Second, differential privacy can be taken into consideration as well. It is a method when the overall output of the analysis does not depend on the inclusion or exclusion of specific data (e.g., users’ age or liked posts or any other data that could be considered private). Additionally, the parameters of sensitivity can also be customized depending on privacy concerns and other factors. With the help of this sensitivity, neural networks will be able to ignore or exclude data that is considered confidential or sensitive (e.g., users’ country of origin, place of employment, etc.). Many social media ask users to link their phone numbers to their pages, thus raising privacy concerns, especially during an analysis performed by a neural network that can utilize even highly sensitive data such as credit card numbers or information in private messages. To avoid this, the customization of sensitivity is necessary.
Conclusion
As can be seen, the regulation of neural networks in social media is not yet sufficient enough to guarantee the privacy of users’ data. Companies and businesses use neural networks to collect and analyze data for their benefit, while users raise concerns about their privacy and protection of sensitive data. Neural networks are used to examine the political and ideological preferences of users, which can undermine their political decisions if social media start targeting their profiles with ideology-based advertisements. Furthermore, neural networks use the data stored in centralized clouds, which are used by owners (companies) depending on their interests and are not always regulated. To prevent data leaks and ensure that privacy in social media is not violated during deep learning by neural networks, legal regulations are necessary. Differential privacy, a specific model of neural networks that allows omitting some of the data without any adverse influence on outcomes, is also a suitable method of overcoming the challenge. Customization of sensitivity during deep learning is also an option, as it can also help neural networks exclude some types of data (e.g., political preferences, country of origin, phone number, etc.). Additionally, cloud storage can be replaced by private clouds, where users will be able to store data they have concerns about or regard as too sensitive.
References
Iyyer, M., Enns, P., Boyd-Graber, J., & Resnik, P. (2014). Political ideology detection using recursive neural networks. In Proceedings of the 52nd annual meeting of the association for computational linguistics (pp. 1113-1122). Stroudsburg, PA: ACL.

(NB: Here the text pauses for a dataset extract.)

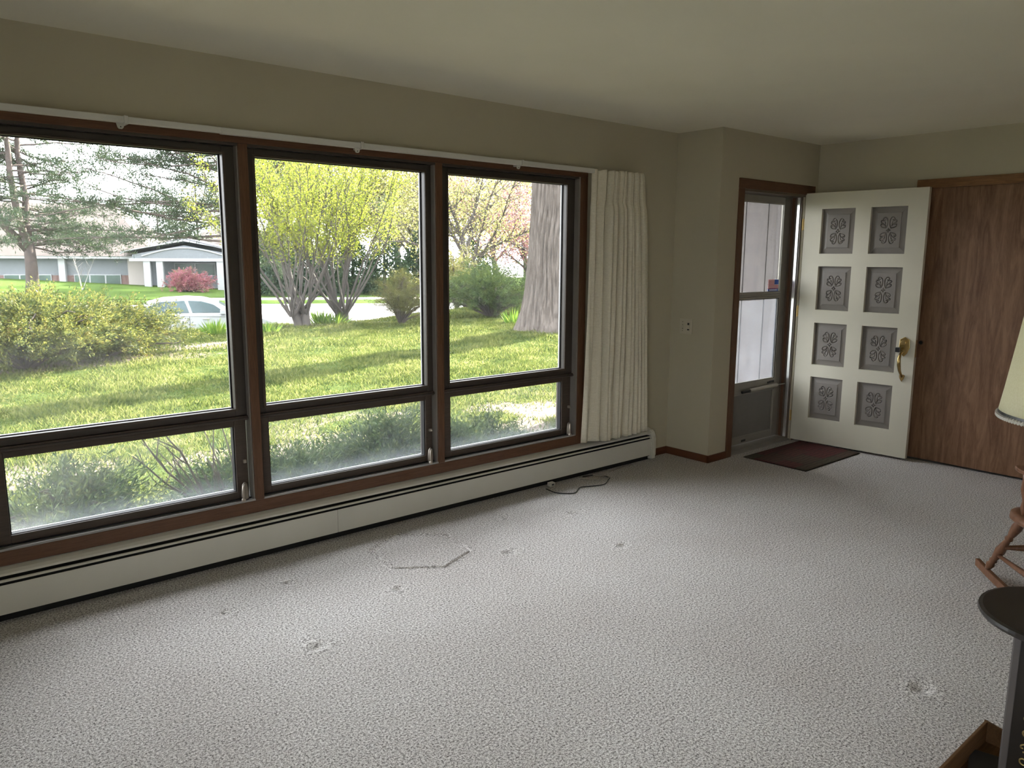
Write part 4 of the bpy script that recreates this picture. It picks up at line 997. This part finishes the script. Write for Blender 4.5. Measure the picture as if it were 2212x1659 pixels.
def broadleaf(px, D, h, cr, cz, nb, nl, mat, label, seed, lsz=.16, z=-1.0, sparse=.35, name='broadleaf_tree', group=None, bark=BARK):
    random.seed(seed); x, y = at_dist(px, D); r = empty(name, (x, y, z), label=label, cat='tree'); m = MB(); b = MB(); P = []
    if group: r['group'] = group
    p, q = limb((0, 0, -.2), (random.gauss(0, .05), random.gauss(0, .05), 1), h*.35, 6, .04, 0, h*.022, h*.014); m.tube(p, q, 8)
    for k in range(nb):
        a = 2*math.pi*(k+random.random())/nb; s0 = p[random.randint(3, 6)]
        p1, q1 = limb(s0, (math.cos(a)*random.uniform(.4, 1.3), math.sin(a)*random.uniform(.4, 1.3), random.uniform(.4, 1.2)), cr*random.uniform(.9, 1.35), 8, .13, .02, h*.009, .02); b.tube(p1, q1, 5, caps=False)
        for j in range(2, 9):
            for _ in range(3):
                p2, q2 = limb(p1[j], (p1[j]-p1[j-1]).normalized()+Vector((random.gauss(0, .8), random.gauss(0, .8), random.gauss(.1, .5))), cr*random.uniform(.2, .5), 5, .16, .0, .028, .008); b.tube(p2, q2, 3, caps=False); P += [tuple(c) for c in p2[1:]]
                p3, q3 = limb(p2[3], (random.gauss(0, 1), random.gauss(0, 1), random.gauss(.1, .6)), cr*.2, 3, .1, 0, .012, .006); b.tube(p3, q3, 3, caps=False); P += [tuple(c) for c in p3[1:]]
    m.build('trunk', bark, r, smooth=True); b.build('branches', bark, r, fix=False, kind='stuff')
    P = np.array(P); P = P[rng.integers(0, len(P), nl)]+rng.normal(0, sparse, (nl, 3))
    leaves('foliage', P, np.tile([0, 0, 0.], (nl, 1)), lsz, lsz*.65, mat, r, kind='stuff')
broadleaf(1010, 38, 10.5, 4.2, 5, 13, 9000, L_YG, 'pale yellow-green tree with arching branches seen through the third window', 31, lsz=.11, sparse=.22)
broadleaf(1140, 46, 8.5, 3.2, 5, 11, 9000, L_PINK, 'pink flowering tree just left of the big trunk', 32, lsz=.13, sparse=.3, name='blossom_tree')
broadleaf(900, 58, 14, 5.5, 6, 12, 9000, L_YG, 'tall pale tree behind the two windows\' mullion', 33, lsz=.20, sparse=.5)
broadleaf(745, 62, 15, 6.5, 6, 14, 16000, L_DIS, 'hazy olive tree behind the right shrub tree', 34, lsz=.24, sparse=.6)
broadleaf(1230, 60, 14, 6, 6, 12, 9000, L_YG, 'pale tree hidden mostly behind the big trunk', 35, lsz=.20, sparse=.5)
broadleaf(1075, 66, 13, 6, 6, 12, 11000, L_PINK, 'distant pinkish tree behind the yellow-green tree', 36, lsz=.24, sparse=.6, name='blossom_tree')
broadleaf(620, 80, 19, 7.5, 6, 14, 16000, L_DIS, 'hazy olive tree behind the left shrub tree', 37, lsz=.24, sparse=.7)
broadleaf(860, 84, 19, 7.5, 6, 14, 15000, L_YG, 'distant pale tree above the olive bush', 38, lsz=.24, sparse=.7)
_ad = at_dist
at_dist = lambda px, D: (24.5, 20.8)
broadleaf(0, 0, 10, 4.2, 6, 12, 12000, L_YG, 'shade tree out to the right of the lawn, beyond the window edge', 39, lsz=.20, sparse=.45, z=-.3)
at_dist = _ad
def evergreen(px, D, h, rad, nl, label, seed, z=-1.0, mat=L_DARK, lsz=.22, group=None):
    random.seed(seed); x, y = at_dist(px, D); r = empty('evergreen_tree', (x, y, z), label=label, cat='tree'); m = MB().tube([(0, 0, -.2), (0, 0, h*.95)], [.16, .03], 7)
    if group: r['group'] = group
    m.build('trunk', BARKD, r); k = np.sqrt(rng.random(nl)); zz = h*(1-k*.98)+.1; rr = rad*(k**.8)*(.55+.45*rng.random(nl)); a = rng.random(nl)*2*np.pi
    lump = 1+.18*np.sin(3*a+zz*1.5)+.12*np.sin(7*a-zz*3); P = np.stack([rr*lump*np.cos(a), rr*lump*np.sin(a), zz], -1)
    leaves('foliage', P, np.concatenate([P[:, :2]*.6, -.15*np.ones((nl, 1))], 1), lsz, lsz*.5, mat, r, spread=.6, kind='stuff')
for i, (px, D, h, rd_) in enumerate([(590, 50, 4.8, 1.7), (645, 53, 4.6, 1.8), (700, 50, 3.8, 1.7), (762, 53, 4.2, 1.9), (830, 50, 4.2, 1.9), (905, 53, 4.2, 2.0)]):
    evergreen(px, D, h, rd_, 5500, ['dark evergreen shrub across the road behind the left shrub tree', 'second dark evergreen across the road, between the shrub tree stems', 'low dark evergreen across the road behind the strap-leaved clumps', 'dark evergreen across the road behind the right shrub tree base', 'dark evergreen across the road above the olive bush', 'dark evergreen across the road behind the second mullion'][i], 40+i)
evergreen(1020, 45, 3.4, 2.0, 4500, 'small dark conifer above the spreading juniper in the third window', 50)
evergreen(345, 80, 9.6, 6.0, 16000, 'dense dark green conifer rising behind the entrance gable', 52, z=-1, mat=L_PINE)
evergreen(430, 82, 12, 6.0, 16000, 'tall dark conifer behind the entrance gable at the first mullion', 53, z=-1, mat=L_PINE)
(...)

Juma, C. (2016). Innovation and its enemies: Why people resist new technologies. Oxford, England: Oxford University Press.
Najafabadi, M. M., Villanustre, F., Khoshgoftaar, T. M., Seliya, N., Wald, R., & Muharemagic, E. (2015). Deep learning applications and challenges in big data analytics. Journal of Big Data, 2(1), 1-21.
Shokri, R., & Shmatikov, V. (2015). Privacy-preserving deep learning. In Proceedings of the 22nd ACM SIGSAC conference on computer and communications security (pp. 1310-1321). New York, NY: ACM.
Zhou, Z. H., Chawla, N. V., Jin, Y., & Williams, G. J. (2014). Big data opportunities and challenges: Discussions from data analytics perspectives [discussion forum]. IEEE Computational Intelligence Magazine, 9(4), 62-74.